浦島太郎はリーマンの願望メタファーである
ブンガク研究者の解釈によると、お伽草子の浦島太郎は、不老不死の願望だったり(たまてばこのくだり)、母親への胎内回帰願望だったり(竜宮城のくだり)します。まあ妥当な解釈でしょーな。流浪の教員丸の内は、この浦島太郎を現代社会に当てはめてみたのであります。
題して、「浦島太郎はリーマンの願望メタファーである」。
物語に登場する浦島太郎は典型的な日本のサラリーマン。浦島商社で働く企業戦士。上司は話がクドくて粘着質、同僚は酒癖悪くてギャンブル好き、顧客は無理難題ばかり並べて一向に契約してくれない。若いオネーチャンもいない殺伐とした職場なのである。
そんなある日、太郎がいつもの海岸に営業にいくと、外資系商社の新入社員がタチの悪い連中に絡まれていた。折りしもこの不景気。こんな外資系野郎にシェアを奪われてなるのもかと、よってたかってボコボコにしていたのだ。
太郎は一瞬躊躇したものの、「オイ!ケイサツ呼ぶぞ!」と威嚇して連中を追い払った。
太郎のお陰で助かった外資系リーマンは「お礼にわが社のある本国へご案内しましょう」と申し出て、ジェット機をチャーターすると、そのまま太郎を連れて海外へ向かったのである。急な申し出ではあったが、日々の生活と今の会社に不満を感じていたため、気分転換も兼ねて随行を快諾した。

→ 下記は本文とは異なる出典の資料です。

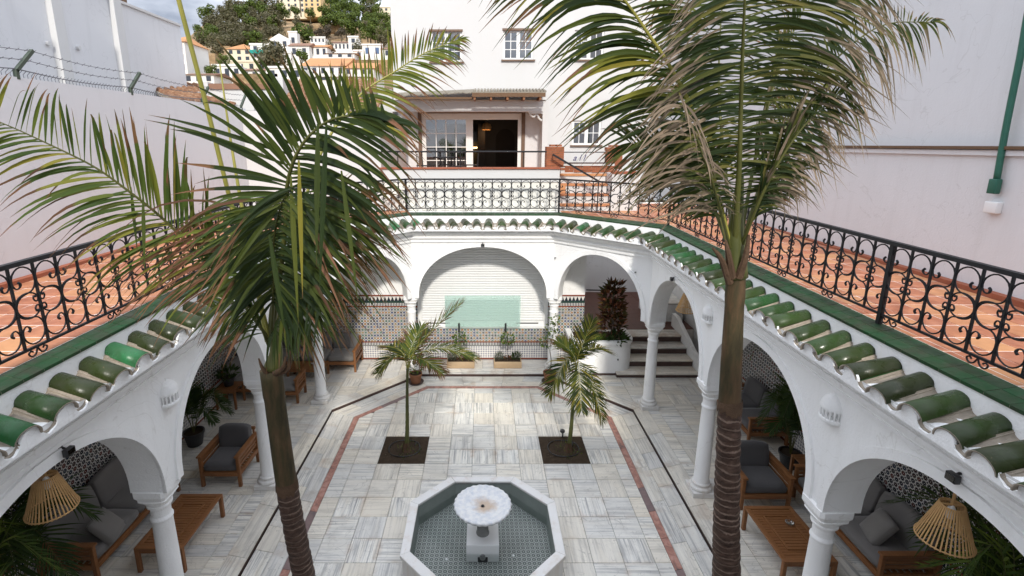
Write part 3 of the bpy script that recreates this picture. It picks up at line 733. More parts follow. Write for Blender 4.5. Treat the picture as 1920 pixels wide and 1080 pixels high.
# --- green coping of flat glazed tiles
cop = thing('green_coping', 'dark green glazed tile coping running along the terrace edge', 'coping')
for i in range(5):
    a, b, c, d = COPI[i], COPI[i+1], COPO[i], COPO[i+1]
    if i == 0: a, c = (a[0], 1.6), (c[0], 1.6)
    if i == 4: b, d = (b[0], 1.6), (d[0], 1.6)
    n = round(math.dist(a, b)/.2)
    for j in range(n):
        for (u0, u1) in ((0, .5), (.5, 1.)):
            P4 = []
            for (t, u) in ((j/n, u0), ((j+1)/n, u0), ((j+1)/n, u1), (j/n, u1)): P4.append(lerp(lerp(a, b, t), lerp(c, d, t), u))
            cx = sum(p[0] for p in P4)/4; cy = sum(p[1] for p in P4)/4; g = .004
            q = [(x+(cx-x)*.02, y+(cy-y)*.02) for x, y in P4]
            k = MB(); dz = R.uniform(-.001,.001)
            k.prism([(x-cx, y-cy) for x, y in q], -.028, lambda x, y: dz); o = k.build('coping_tile', M['glaze_flat'], cop, loc=(cx, cy, TERR+up(cy)))
k = MB(); sweep(k, [(pmix(COPI, COPO, .01), TERR-.03), (pmix(COPI, COPO, .01), TERR-.0035), (pmix(COPI, COPO, .99), TERR-.0035)]); k.build('coping_bed', M['mortar'], cop)

# --- terrace slabs (also the gallery ceiling) and terracotta tiles
ter = MB()
zb, zt = 3.98, TERR-.03
def tprism(poly): ter.prism(poly, zb, lambda x, y: TERR-.022+up(y))
ins = pmix(BACK, COPO, .0)
L_outer = [(-6.4, -.4), (-4.1, -.4), (-4.1, 11.04), (-6.4, 11.04)]
tprism(L_outer); tprism([(-6.4,11.04),(-4.1,11.04),(-2.02,13.13),(-2.02,13.65),(-6.4,13.65)])
tprism([(-2.02,13.13),(2.02,13.13),(2.02,13.65),(-2.02,13.65)])
tprism([(4.16,-.4),(6.4,-.4),(6.4,11.04),(4.16,11.04)]); tprism([(4.16,11.04),(6.4,11.04),(6.4,15.2),(2.02,15.2),(2.02,13.13)])
ter = tag(ter.build('terrace_slab', M['white']), 'white concrete deck over the gallery carrying the terracotta terraces', kind='structure')
def terrace(name, polys, lbl):
    base = MB()
    for p in polys: base.prism(p, TERR-.03, lambda x, y: TERR-.0035+up(y))
    base = tag(base.build(name, M['grout_light']), lbl, kind='structure'); s = .335
    for poly in polys:
        xs = [q[0] for q in poly]; ys = [q[1] for q in poly]
        for j in range(int(min(ys)/s)-1, int(max(ys)/s)+2):
            for i in range(math.floor(min(xs)/s)-1, math.ceil(max(xs)/s)+1):
                q = clip([(i*s,j*s),(i*s+s,j*s),(i*s+s,j*s+s),(i*s,j*s+s)], poly)
                if q and area(q) > .006:
                    cy = sum(t[1] for t in q)/len(q); slab(base, q, TERR+up(cy), .014, M['terracotta'], 'terracotta_tile', gap=.0065)
    return base
yJ = .335*34
terrace('terrace_floor', [[(-6.28,3.2),(-4.045,3.2),(-4.045,yJ),(-6.28,yJ)], [(-6.28,yJ),(-3.98,yJ),(-2.05,13.35),(-2.05,13.62),(-6.28,13.62)]], 'terracotta tiled terrace on the left above the gallery')
terrace('terrace_floor', [[(4.275,3.2),(6.28,3.2),(6.28,yJ),(4.275,yJ)], [(4.21,yJ),(6.28,yJ),(6.28,15.15),(3.5,15.15),(3.5,12.04)], [(3.5,12.04),(3.5,13.62),(2.1,13.62),(2.1,13.31)]], 'terracotta tiled terrace on the right above the gallery')
sk = MB()
for x, s_ in ((-6.4, 1), (6.4, -1)):
    a = sorted((x, x+s_*.02)); b = sorted((x, x+s_*.115)); y1 = 13.62 if s_ > 0 else 15.15
    sk.box((a[0], 3, TERR-.01), (a[1], y1, TERR+.17))
bx('skirting', (-6.4, 3, TERR-.012), (-6.285, 13.6, TERR+.085), M['brick_edge'], lw); bx('skirting', (6.285, 3, TERR-.012), (6.4, 15.1, TERR+.085), M['brick_edge'], rw)

# --- columns
def make_column():
    t = thing('column', 'x', 'column', (0,0,0), 0, 'slender white columns carrying the arcade')
    k = MB(); k.box((-.2,-.2,0),(.2,.2,.09)); k.lathe([(.0,.09),(.185,.09),(.198,.115),(.19,.145),(.165,.16),(.155,.18),(.165,.195),(.16,.215),(.135,.23)], 28)
    k.build('base', M['stone'], t, bevel=0)
    k = MB(); k.lathe([(.135,.225),(.128,.26),(.126,.6),(.121,1.2),(.113,1.66),(.118,1.675),(.126,1.69),(.126,1.705),(.115,1.72),(.108,1.74)], 28); k.build('shaft', M['white'], t, smooth=True)
    k = MB()
    prof = [(.108,1.74,0),(.110,1.83,0),(.118,1.86,.0),(.135,1.875,.1),(.135,1.895,.1),(.125,1.905,.2),(.140,1.95,.5),(.165,1.985,.7),(.175,2.0,.8),(.165,2.01,.8),(.180,2.05,.9),(.192,2.075,1),(.192,2.15,1),(.0,2.151,1)]
    n = 32; vs = []
    for r, z, sq in prof:
        for j in range(n):
            a = 2*PI*(j+.5)/n; c, s_ = math.cos(a), math.sin(a); m = 1/max(abs(c), abs(s_)); q = r*(1+(min(m,1.33)-1)*sq)
            vs.append((q*c, q*s_, z))
    k.add(vs, [(i*n+j, i*n+(j+1)%n, (i+1)*n+(j+1)%n, (i+1)*n+j) for i in range(len(prof)-1) for j in range(n)]); k.build('capital', M['white'], t)
    return t
col0 = make_column(); ci = 0
CL = [(-3.92, 5.28, 'white column nearest the camera on the left, beside the long wooden coffee table'),
      (-3.94, 8.12, 'white column on the left just behind the armchair, partly hidden by the left palm trunk'),
      (-3.94, 11.2, 'white column at the far left corner in front of the corner sofa'),
      (-1.93, 12.95, 'white column left of the roller shutter, behind a small palm'),
      (1.93, 12.95, 'white column right of the roller shutter, beside the potted lemon tree'),
      (3.95, 10.92, 'white column at the far right corner in front of the stone steps'),
      (3.93, 7.92, 'white column on the right just left of the tall palm trunk'),
      (3.93, 4.95, 'white column nearest the camera on the right, beside the slatted coffee table')]
for i, (x, y, l) in enumerate(CL):
    o = col0 if i == 0 else dup(col0)
    o.location = (x, y, GZ+.004); o['label'] = l
    o.rotation_euler = (0, 0, PI/4*0)

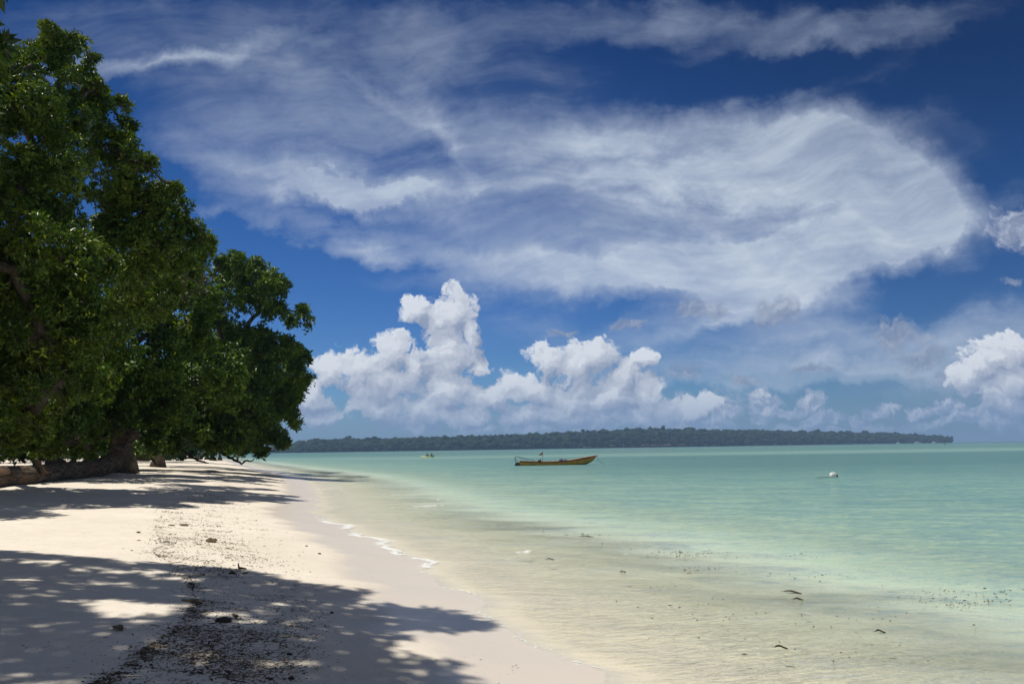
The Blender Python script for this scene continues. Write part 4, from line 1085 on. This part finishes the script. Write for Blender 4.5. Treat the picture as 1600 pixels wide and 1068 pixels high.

外資系リーマンが案内したのは、なんと世界的某企業の役員室。太郎に助けてもらった報告を受けるやいなや、感謝のしるしにとパーティを開く運びとなった。会場は企業が所有する高層ビルのペントハウス。太郎のために贅沢な住居も与えられた。もちろん食事やコンパニオンも申し分ない。
パーティは一週間ぶっ通しで行われ、高いシャンパンやワインが次々に開いていった。ゲストに有名ミュージシャンが招待され、目の前で生演奏が繰り広げられた。世界的スターと呼ばれる人たちも多数訪れ、その中にはあの歌姫もいた。
太郎は光速で歌姫の虜になった。まるで恋人同士のように朝昼晩と二人で過ごした。寝ても起きても歌姫がそばにいたのだ。このウハウハ状態に、太郎はいままでの生活をすっかり忘れてしまったように思えた。
ところがある日、なぜだか太郎が日本の会社のことをちと思い出したのである。太郎は歌姫にこう告げた。
「そろそろボーナス出ると思うし、やっぱ無断欠勤もマズいし、年末調整もやらなくちゃだし、一旦帰国していい?」
「えー、帰っちゃうの?マジ?」
「うん、ごめんね」
「じゃあさー、記念にこの箱あげるけど、開けちゃダメだよ」
「おk」
「着いたらメールしてね」
「わかた」
果たして、行きと同じようにチャーター便で帰国した太郎であった。が、しかし…、以前と様子がすっかり様変わりしているではないか。政権交代なるイベントがあったらしく、宇宙人みたいな顔の首相がニュースに出ている。清純派アイドルが薬物使用で逮捕されたという話も聞いた。トヨタの店長はコドモになったというし、街行くヒトは全員ユニクロのヒートテックを身にまとっている。
アアア。オレが遊んでいる間に、何から何まで変わっちまったよ!
失望した太郎は、歌姫にもらった白い箱をエイヤッと取り出した。歌姫はなんで開けちゃダメなんて言ったんだろう。意味わかんねー。いいや、開けちゃえ!
・・・・・
結末はご自由にご想像ください。くだらなすぎてスミマセン。